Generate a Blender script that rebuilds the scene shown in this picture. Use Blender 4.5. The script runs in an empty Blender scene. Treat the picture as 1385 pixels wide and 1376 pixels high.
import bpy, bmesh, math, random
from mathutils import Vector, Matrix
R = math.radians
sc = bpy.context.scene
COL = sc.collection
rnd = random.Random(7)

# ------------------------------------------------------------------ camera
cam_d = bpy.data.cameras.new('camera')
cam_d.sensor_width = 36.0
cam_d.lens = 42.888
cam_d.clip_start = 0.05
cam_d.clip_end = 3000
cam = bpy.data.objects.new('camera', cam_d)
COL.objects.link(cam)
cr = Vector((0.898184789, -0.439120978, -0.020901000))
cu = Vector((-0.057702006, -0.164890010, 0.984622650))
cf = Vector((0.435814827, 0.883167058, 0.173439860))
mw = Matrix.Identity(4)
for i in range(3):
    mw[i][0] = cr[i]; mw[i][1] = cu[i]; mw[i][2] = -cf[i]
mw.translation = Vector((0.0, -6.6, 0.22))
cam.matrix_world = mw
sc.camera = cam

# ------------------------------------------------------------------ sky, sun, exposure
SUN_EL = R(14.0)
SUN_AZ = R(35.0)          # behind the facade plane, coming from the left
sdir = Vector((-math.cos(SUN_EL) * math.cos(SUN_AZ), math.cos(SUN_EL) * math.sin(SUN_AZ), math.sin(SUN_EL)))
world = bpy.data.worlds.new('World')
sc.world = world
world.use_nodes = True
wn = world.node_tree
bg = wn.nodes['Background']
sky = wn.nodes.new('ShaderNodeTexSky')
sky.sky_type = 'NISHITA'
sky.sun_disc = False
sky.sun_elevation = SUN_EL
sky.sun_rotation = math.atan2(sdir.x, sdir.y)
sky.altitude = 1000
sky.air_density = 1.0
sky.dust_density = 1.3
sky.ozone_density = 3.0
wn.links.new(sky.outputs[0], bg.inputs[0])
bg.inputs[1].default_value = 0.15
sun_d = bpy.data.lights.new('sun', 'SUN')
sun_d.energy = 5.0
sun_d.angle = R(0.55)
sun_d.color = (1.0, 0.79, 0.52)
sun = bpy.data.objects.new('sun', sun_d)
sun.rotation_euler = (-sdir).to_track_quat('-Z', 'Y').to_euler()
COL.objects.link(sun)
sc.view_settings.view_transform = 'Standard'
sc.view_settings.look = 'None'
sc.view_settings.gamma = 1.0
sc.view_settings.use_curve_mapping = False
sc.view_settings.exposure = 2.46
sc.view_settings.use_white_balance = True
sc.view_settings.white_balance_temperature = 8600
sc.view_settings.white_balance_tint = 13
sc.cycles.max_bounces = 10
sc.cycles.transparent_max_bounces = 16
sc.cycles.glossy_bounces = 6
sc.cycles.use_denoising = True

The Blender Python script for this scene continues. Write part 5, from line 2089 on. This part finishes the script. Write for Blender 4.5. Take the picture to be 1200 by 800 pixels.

# WHAT THE TASK ASKS
The entries above must be returned exactly.

# EXERCISE ANSWER
Generate a Blender script that rebuilds the scene shown in this picture. Use Blender 4.5. The script runs in an empty Blender scene. Treat the picture as 1385 pixels wide and 1376 pixels high.
import bpy, bmesh, math, random
from mathutils import Vector, Matrix
R = math.radians
sc = bpy.context.scene
COL = sc.collection
rnd = random.Random(7)

# ------------------------------------------------------------------ camera
cam_d = bpy.data.cameras.new('camera')
cam_d.sensor_width = 36.0
cam_d.lens = 42.888
cam_d.clip_start = 0.05
cam_d.clip_end = 3000
cam = bpy.data.objects.new('camera', cam_d)
COL.objects.link(cam)
cr = Vector((0.898184789, -0.439120978, -0.020901000))
cu = Vector((-0.057702006, -0.164890010, 0.984622650))
cf = Vector((0.435814827, 0.883167058, 0.173439860))
mw = Matrix.Identity(4)
for i in range(3):
    mw[i][0] = cr[i]; mw[i][1] = cu[i]; mw[i][2] = -cf[i]
mw.translation = Vector((0.0, -6.6, 0.22))
cam.matrix_world = mw
sc.camera = cam

# ------------------------------------------------------------------ sky, sun, exposure
SUN_EL = R(14.0)
SUN_AZ = R(35.0)          # behind the facade plane, coming from the left
sdir = Vector((-math.cos(SUN_EL) * math.cos(SUN_AZ), math.cos(SUN_EL) * math.sin(SUN_AZ), math.sin(SUN_EL)))
world = bpy.data.worlds.new('World')
sc.world = world
world.use_nodes = True
wn = world.node_tree
bg = wn.nodes['Background']
sky = wn.nodes.new('ShaderNodeTexSky')
sky.sky_type = 'NISHITA'
sky.sun_disc = False
sky.sun_elevation = SUN_EL
sky.sun_rotation = math.atan2(sdir.x, sdir.y)
sky.altitude = 1000
sky.air_density = 1.0
sky.dust_density = 1.3
sky.ozone_density = 3.0
wn.links.new(sky.outputs[0], bg.inputs[0])
bg.inputs[1].default_value = 0.15
sun_d = bpy.data.lights.new('sun', 'SUN')
sun_d.energy = 5.0
sun_d.angle = R(0.55)
sun_d.color = (1.0, 0.79, 0.52)
sun = bpy.data.objects.new('sun', sun_d)
sun.rotation_euler = (-sdir).to_track_quat('-Z', 'Y').to_euler()
COL.objects.link(sun)
sc.view_settings.view_transform = 'Standard'
sc.view_settings.look = 'None'
sc.view_settings.gamma = 1.0
sc.view_settings.use_curve_mapping = False
sc.view_settings.exposure = 2.46
sc.view_settings.use_white_balance = True
sc.view_settings.white_balance_temperature = 8600
sc.view_settings.white_balance_tint = 13
sc.cycles.max_bounces = 10
sc.cycles.transparent_max_bounces = 16
sc.cycles.glossy_bounces = 6
sc.cycles.use_denoising = True

The Blender Python script for this scene continues. Write part 5, from line 2089 on. This part finishes the script. Write for Blender 4.5. Take the picture to be 1200 by 800 pixels.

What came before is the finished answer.